1. Three variants of the Soviet news agency's report on the first manned flight into space were prepared. The first - in case of success of the mission; the second - if the spacecraft did not go into orbit and falls somewhere in a forest or an ocean (this news contained a call for help to find the cosmonaut); the third - about the tragic death of the first cosmonaut.
2. The flight of "Vostok-1" was absolutely automatic as nobody could give a guarantee that the cosmonaut would be able to work in the conditions of weightlessness. Gagarin was given a special code that allowed activation of manual controls of the spaceship in an emergency situation.
3. Gagarin launched from the Baikonur space center at the rank of lieutenant and landed being the most famous major in the world.
4. When the cabin started to crackle in flames and melting metal was running over the illuminator, while entering the atmosphere, Gagarin really believed that his mission was ending.

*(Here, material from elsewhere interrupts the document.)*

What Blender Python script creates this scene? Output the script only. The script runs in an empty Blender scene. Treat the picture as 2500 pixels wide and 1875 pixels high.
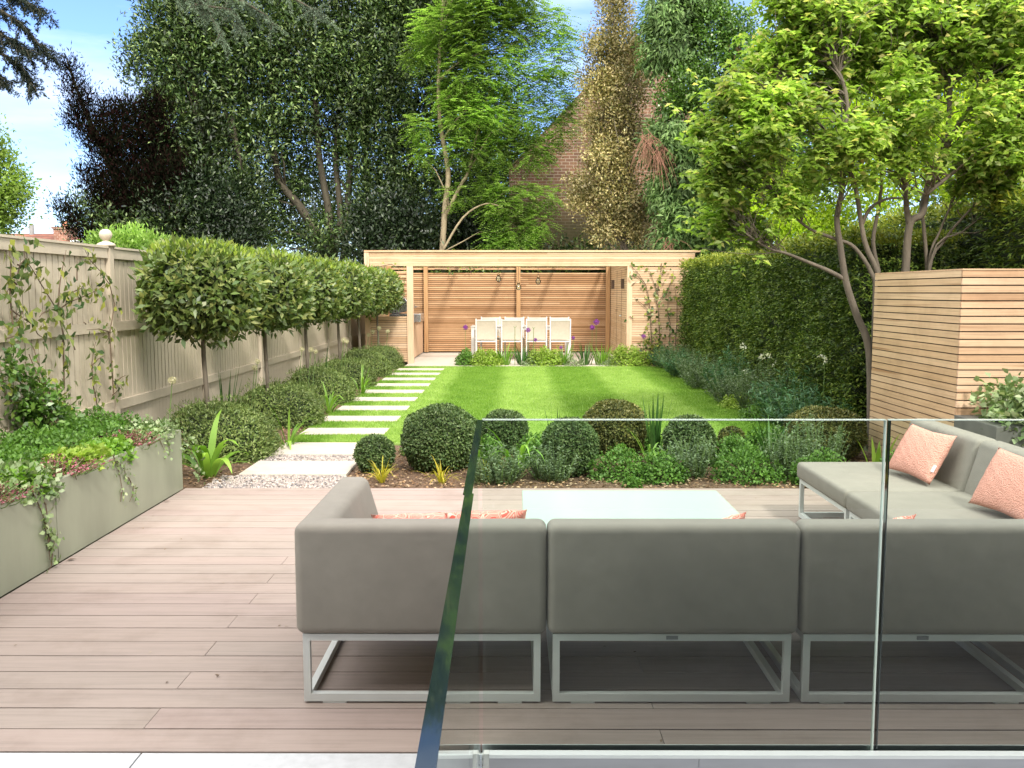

5. Two days before his flight, Yuri Gagarin wrote a farewell letter to his wife in case of an accident. Gagarin's wife Valentina received this letter not in 1961, but after a flight accident in 1968 that claimed the life of her husband.
6. Although Gagarin was one of the ideals of a Soviet person, he was a believer and offered to restore the Temple of Christ the Savior (destroyed in 1931), speaking at a meeting of the Communist Party Central Committee in 1964.
7. Yuri Gagarin was a family man. He was married young and had two daughters. His younger daughter was born about a month before his historic flight.
8. When Gagarin visited Britain, Queen Elizabeth II made a photo with the cosmonaut contrary to etiquette. She explained this move by saying that Gagarin was not an ordinary man, but a man from space.